##### GIVEN MATERIAL

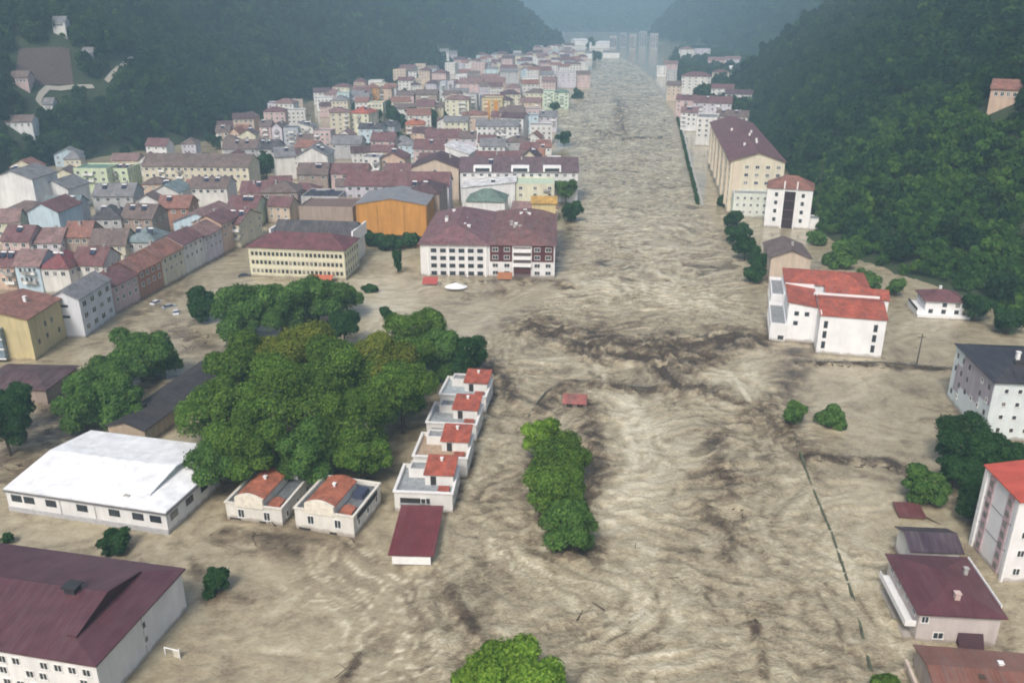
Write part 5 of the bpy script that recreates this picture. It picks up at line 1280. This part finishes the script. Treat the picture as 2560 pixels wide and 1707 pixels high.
for a, b in zip(pts[:-1], pts[1:]):
    n_ = int((b - a).length / 2.2)
    for k in range(n_):
        q = a.lerp(b, k / n_) - inv; lob.append((q.x + rng.uniform(-.3, .3), q.y, .8, rng.uniform(.6, 1.0), 1.5, rng.uniform(.5, 1.1)))
link('foliage', quads('foliage', leaf_cloud(rng, lob, .4, 7000), LEAF['dark']), root)
m = MB()
for a, b in zip(pts[:-1], pts[1:]):
    a_, b_ = a - inv, b - inv; m.poly([(a_.x + 1, a_.y, .35), (b_.x + 1, b_.y, .35), (b_.x + 2.4, b_.y, .35), (a_.x + 2.4, a_.y, .35)]); m.poly([(a_.x + 1, a_.y, -2), (b_.x + 1, b_.y, -2), (b_.x + 1, b_.y, .35), (a_.x + 1, a_.y, .35)])
m.build('river_wall', CONC, root)

# ------------------------------------------------------------------ small things in and round the water
WETCONC = plain('wet_concrete', (.10, .095, .08), .6, 0, .4)
rr_e = random.Random(2); MOSS = plain('mossy_wall', (.075, .085, .05), .8, 0, .5)
root = empty('embankment_wall', G(2040, 1250)); tag(root, 'narrow mossy embankment wall with broken posts just above the water', 'wall')
pts = [G(*p) for p in [(1985, 1095), (2003, 1140), (2015, 1180), (2040, 1245), (2078, 1335), (2110, 1430), (2140, 1520), (2160, 1610), (2185, 1707)]]; inv = Vector(root.location)
for a, b in zip(pts[:-1], pts[1:]):
    m = MB(); a_, b_ = a - inv, b - inv; hh = .42 if a.y > 122 else .30
    t = (b_ - a_).normalized(); nn = Vector((-t.y, t.x, 0)) * .2
    c = [a_ + nn, a_ - nn, b_ - nn, b_ + nn]; lo = [(q.x, q.y, -2) for q in c]; hi = [(q.x, q.y, hh) for q in c]
    m.poly(hi)
    for i in range(4): j = (i + 1) % 4; m.poly([lo[i], lo[j], hi[j], hi[i]])
    m.build('wall_length', MOSS, root)
    n_ = max(2, int((b - a).length / 2.5))
    for k in range(n_):
        q = a_.lerp(b_, (k + .5) / n_); m = MB(); m.tube((q.x, q.y, -1), (q.x, q.y, hh + rr_e.uniform(.05, .7)), .07, .05, 5); m.build('railing_post', WETCONC, root)

root = empty('boundary_wall', G(2180, 913)); tag(root, 'submerged boundary wall with debris below the riverside complex', 'wall'); inv = Vector(root.location)
pts = [G(*p) for p in [(1985, 905), (2080, 908), (2200, 908), (2290, 916), (2378, 925)]]
for a, b in zip(pts[:-1], pts[1:]):
    m = MB(); a_, b_ = a - inv, b - inv; m.prism([(a_.y - .25, -2), (a_.y + .25, -2), (a_.y + .25, .5), (a_.y - .25, .5)], a_.x, b_.x, 'x')
    for i in range(4): x, y, z = m.v[4 + i]; m.v[4 + i] = (x, y + (b_.y - a_.y), z)
    m.build('wall_length', WETCONC, root)
rr = random.Random(8); m = MB()
for k in range(46):
    q = pts[0].lerp(pts[-1], rr.random()) - inv; L_ = rr.uniform(.8, 2.6); a = rr.uniform(-.6, .6)
    m.tube((q.x, q.y + rr.uniform(-.8, .6), rr.uniform(.0, .4)), (q.x + L_ * math.cos(a), q.y + L_ * math.sin(a), rr.uniform(0, .9)), .12, .05, 5)
o = m.build('driftwood', BARK, root); o['kind'] = 'stuff'

root = empty('bridge_railing', G(1420, 962)); tag(root, 'drowned bridge edge with curved railing crossing the river', 'bridge'); inv = Vector(root.location)
pts = [G(*p) for p in [(1322, 1046), (1340, 1015), (1365, 985), (1395, 966), (1430, 960), (1520, 962), (1620, 968), (1720, 978), (1800, 988)]]
for i, (a, b) in enumerate(zip(pts[:-1], pts[1:])):
    a_, b_ = a - inv, b - inv; m = MB(); hh = .55 if i < 4 else .12
    m.tube((a_.x, a_.y, hh), (b_.x, b_.y, hh), .22, .22, 6); m.build('rail', WETCONC, root)
    if i < 5: m = MB(); m.tube((a_.x, a_.y, -1), (a_.x, a_.y, hh + .25), .14, .12, 6); m.build('railing_post', WETCONC, root)

root = empty('kiosk', G(1412, 1018), math.radians(-6)); tag(root, 'red roofed kiosk half drowned in the middle of the flood', 'kiosk')
block(root, 0, 4.4, 0, 3.6, 1.3, wall_mat((.40, .33, .33), .3), 'gx', 1.1, roof_mat((.30, .085, .07), 'tile', 'y', .6), .5)
m = MB(); m.box(.4, 1.7, -.05, .02, .1, 1.1); m.build('counter_opening', DARK, root)
m = MB(); m.box(2.7, 4.1, -.05, .02, .1, 1.1); m.build('counter_opening', DARK, root)
for x in (-.3, 4.6): m = MB(); m.tube((x, -.4, -1), (x, -.4, 1.2), .07, .07, 5); m.build('post', CONC, root)
m = MB(); m.tube((4.4, 3.4, .5), (4.4, 3.4, 3.4), .06, .05, 5); m.build('flue_pipe', CONC, root)

def pole(px, py, top, label, arms=True):
    p = G(px, py); h = ztop(p, top); root = empty('utility_pole', p); tag(root, label, 'pole')
    m = MB(); m.tube((0, 0, -2), (.15, 0, h), .2, .12, 8); m.build('pole_shaft', plain('dark_pole', (.06, .055, .05), .7), root)
    if arms: m = MB(); m.box(-.9, 1.1, -.06, .06, h - .9, h - .75); m.build('cross_arm', BARK, root)
pole(2291, 912, 835, 'dark utility pole in the water right of the riverside complex')
pole(2036, 560, 408, 'tall thin grey mast beside the white tower', False)

root = empty('gate_frame', G(432, 1640), math.radians(-18)); tag(root, 'small white goal frame sticking out of the water beside the school', 'frame')
m = MB(); m.tube((-1.2, 0, -1), (-1.2, 0, 1.3), .09, .09); m.build('post', WHITE, root)
m = MB(); m.tube((1.2, 0, -1), (1.2, 0, 1.6), .09, .09); m.build('post', WHITE, root)
m = MB(); m.tube((-1.2, 0, 1.25), (1.2, 0, 1.3), .09, .09); m.build('crossbar', WHITE, root)
m = MB(); m.box(.2, 1.15, -.03, .03, .0, 1.2); m.build('net_panel', plain('net', (.55, .52, .44), .8), root)

root = empty('parasol', G(1140, 724)); tag(root, 'wide white parasol in the water before the square block', 'parasol')
m = MB()
for k in range(10):
    a, b = 6.2832 * k / 10, 6.2832 * (k + 1) / 10
    m.poly([(0, 0, 2.3), (3.6 * math.cos(a), 2.6 * math.sin(a), 1.0), (3.6 * math.cos(b), 2.6 * math.sin(b), 1.0)]); m.poly([(0, 0, 2.2), (3.6 * math.cos(b), 2.6 * math.sin(b), .9), (3.6 * math.cos(a), 2.6 * math.sin(a), .9)])
    m.poly([(3.6 * math.cos(a), 2.6 * math.sin(a), 1.0), (3.6 * math.cos(a), 2.6 * math.sin(a), .9), (3.6 * math.cos(b), 2.6 * math.sin(b), .9), (3.6 * math.cos(b), 2.6 * math.sin(b), 1.0)])
m.build('canopy', WHITE, root)
m = MB(); m.tube((0, 0, -2), (0, 0, 2.5), .06, .05); m.build('pole_shaft', CONC, root)
for k, (px, py, c_, lab) in enumerate([(1076, 712, (.36, .07, .06), 'red awning at the left foot of the square block'), (1262, 700, (.32, .13, .06), 'rusty awning at the foot of the maroon panelled half')]):
    root = empty('awning', G(px, py), math.radians(-3)); tag(root, lab, 'awning')
    m = MB(); m.prism([(-1.8, .9), (1.6, 2.2), (1.6, 2.05), (-1.8, .75)], -2.4, 2.4, 'x'); m.build('canopy', plain('awning_red_%d' % k, c_, .7), root)
    for x in (-2.2, 2.2): m = MB(); m.tube((x, -1.6, -2), (x, -1.6, .9), .06, .06, 5); m.build('post', CONC, root)

def car(px, py, rot, col, label, sink):
    root = empty('car', G(px, py) + Vector((0, 0, -sink)), math.radians(rot)); tag(root, label, 'car', 'flooded cars')
    pm = plain('paint_%d' % px, col, .3, 0, .05)
    prof = [(-2.1, .35), (2.1, .35), (2.15, .75), (1.2, .95), (-1.9, 1.0), (-2.15, .7)]
    m = MB(); m.prism(prof, -.85, .85, 'y'); m.build('body', pm, root)
    m = MB(); lo = [(-1.6, -.78), (1.1, -.78), (1.1, .78), (-1.6, .78)]; hi = [(-1.1, -.62), (.4, -.62), (.4, .62), (-1.1, .62)]
    for i in range(4): j = (i + 1) % 4; m.poly([(*lo[i], .96), (*lo[j], .96), (*hi[j], 1.42), (*hi[i], 1.42)])
    m.build('windows', GLASS, root)
    m = MB(); m.box(-1.15, .45, -.64, .64, 1.42, 1.48); m.build('car_roof', pm, root)
    for x in (-1.35, 1.35):
        for y in (-.8, .8): m = MB(); m.tube((x, y - .1, .32), (x, y + .1, .32), .32, .32, 10); m.build('wheel', DARK, root)
car(612, 690, 20, (.05, .05, .055), 'dark car sunk to its windows before the cream school', .55)
car(392, 758, 70, (.62, .63, .65), 'white car adrift in the flooded street', .45)
car(424, 768, 40, (.30, .32, .36), 'grey car adrift right of the white one', .5)
car(440, 782, 110, (.55, .57, .60), 'silver car nearest the park trees in the street', .5)
root = empty('fallen_branch', G(880, 1655)); tag(root, 'dark bare branch drifting near the bottom edge', 'branch')
m = MB()
for a, b, r in (((-1.8, -3.0, .05), (.2, -.4, .25), .1), ((.2, -.4, .25), (1.0, 1.6, .35), .08), ((.2, -.4, .25), (1.5, -.4, .3), .06), ((-.6, -1.4, .2), (-1.7, -.6, .3), .05), ((.5, .4, .3), (-.2, 1.5, .4), .05)): m.tube(a, b, r, r * .6, 6)
m.build('branch_wood', BARK, root)

# foam ring and darker bands laid into the tone round whatever stands in the current
wk = np.zeros_like(tone)
for (cx, cy, rz, x0, x1, y0, y1) in FOOT + [(a, b, 0, -r * .45, r * .45, -r * .45, r * .45) for a, b, r in TREEPOS]:
    if cy > 430: continue
    R_ = math.hypot(max(abs(x0), abs(x1)), max(abs(y0), abs(y1))) + 9
    iy = np.where(np.abs(wy - cy) < R_)[0]; ix = np.where(np.abs(wx - cx) < R_)[0]
    if not len(iy) or not len(ix): continue
    sl = (slice(iy[0], iy[-1] + 1), slice(ix[0], ix[-1] + 1)); gx_, gy_ = WX[sl] - cx, WY[sl] - cy
    lx = gx_ * math.cos(rz) + gy_ * math.sin(rz); ly = -gx_ * math.sin(rz) + gy_ * math.cos(rz)
    d = np.hypot(np.maximum(np.maximum(x0 - lx, lx - x1), 0), np.maximum(np.maximum(y0 - ly, ly - y1), 0))
    nz = fbm(WX[sl] / 2.6, WY[sl] / 2.6, 3)
    wk[sl] += (.24 * np.exp(-((d - 1.6) / 1.1) ** 2) * np.clip(.5 + nz * 1.6, 0, 1) - .22 * np.exp(-(d / 1.1) ** 2) - .16 * np.exp(-(d / 5) ** 2) * np.clip(.4 + nz * 1.4, 0, 1)) * (.45 + .55 * fast[sl])
water.data.attributes['silt_sheen_tone'].data.foreach_set('value', np.clip(tone + np.clip(wk, -.4, .3), 0, 1).ravel().astype(np.float32))
rr = random.Random(31); m = MB()
for pix, n_, sp in (([(1330, 820), (1560, 870), (1780, 860)], 40, 9), ([(1330, 1040), (1420, 962), (1800, 985)], 40, 4), ([(1790, 1090), (1800, 1180), (1825, 1330)], 30, 4), ([(1480, 1010), (1490, 1180)], 24, 3), ([(1180, 880), (1300, 1020)], 24, 4),
                    ([(2010, 1140), (2265, 1180)], 36, 2), ([(560, 1340), (880, 1370)], 12, 4), ([(120, 960), (165, 1040), (60, 1200)], 50, 8), ([(420, 820), (500, 870)], 40, 8), ([(1060, 715), (1390, 705)], 40, 3), ([(1430, 560), (1500, 700)], 24, 12), ([(1250, 1400), (1700, 1600)], 7, 14), ([(2000, 910), (2380, 925)], 40, 2)):
    P_ = [G(*p) for p in pix]
    for k in range(n_):
        j = rr.randrange(len(P_) - 1); q = P_[j].lerp(P_[j + 1], rr.random()) + Vector((rr.gauss(0, sp * .5), rr.gauss(0, sp * .5), 0)); L_ = rr.uniform(.5, 2.4); a = rr.uniform(0, 3.14)
        z = rr.uniform(.1, .5); m.tube((q.x, q.y, z), (q.x + L_ * math.cos(a), q.y + L_ * math.sin(a), z + rr.uniform(-.2, .3)), rr.uniform(.06, .16), .05, 5)
o = m.build('floating_debris', BARK); o['kind'] = 'stuff'; o['label'] = 'scattered driftwood and branches floating on the flood'; o['category'] = 'debris'

# ------------------------------------------------------------------ rainy air
m = MB(); m.box(-2400, 2400, -260, 5100, -5, 368)
hz_o = m.build('haze', None); hz_o.data.materials.clear()
hm = bpy.data.materials.new('rainy_haze'); hm.use_nodes = True; t = hm.node_tree; t.nodes.clear()
o_ = t.nodes.new('ShaderNodeOutputMaterial'); v_ = t.nodes.new('ShaderNodeVolumePrincipled')
v_.inputs['Color'].default_value = HAZE_COLOR; v_.inputs['Density'].default_value = HAZE_DENSITY; v_.inputs['Anisotropy'].default_value = 0.0
t.links.new(v_.outputs[0], o_.inputs['Volume']); hz_o.data.materials.append(hm); hz_o['kind'] = 'stuff'
for lab, us in LABELS.items():
    if len(us) > 1 and not all(g for _, g in us): print('DUP LABEL', lab, us)
print('max terrain', float(height(XX, YY).max()))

##########

## REQUIRED WORK
Please take the lines from the beginning of the data above through the line holding "m.build('river_wall', CONC, root)" and transcribe them exactly, without any pictures.

## FINISHED TASK
Write part 5 of the bpy script that recreates this picture. It picks up at line 1280. This part finishes the script. Treat the picture as 2560 pixels wide and 1707 pixels high.
for a, b in zip(pts[:-1], pts[1:]):
    n_ = int((b - a).length / 2.2)
    for k in range(n_):
        q = a.lerp(b, k / n_) - inv; lob.append((q.x + rng.uniform(-.3, .3), q.y, .8, rng.uniform(.6, 1.0), 1.5, rng.uniform(.5, 1.1)))
link('foliage', quads('foliage', leaf_cloud(rng, lob, .4, 7000), LEAF['dark']), root)
m = MB()
for a, b in zip(pts[:-1], pts[1:]):
    a_, b_ = a - inv, b - inv; m.poly([(a_.x + 1, a_.y, .35), (b_.x + 1, b_.y, .35), (b_.x + 2.4, b_.y, .35), (a_.x + 2.4, a_.y, .35)]); m.poly([(a_.x + 1, a_.y, -2), (b_.x + 1, b_.y, -2), (b_.x + 1, b_.y, .35), (a_.x + 1, a_.y, .35)])
m.build('river_wall', CONC, root)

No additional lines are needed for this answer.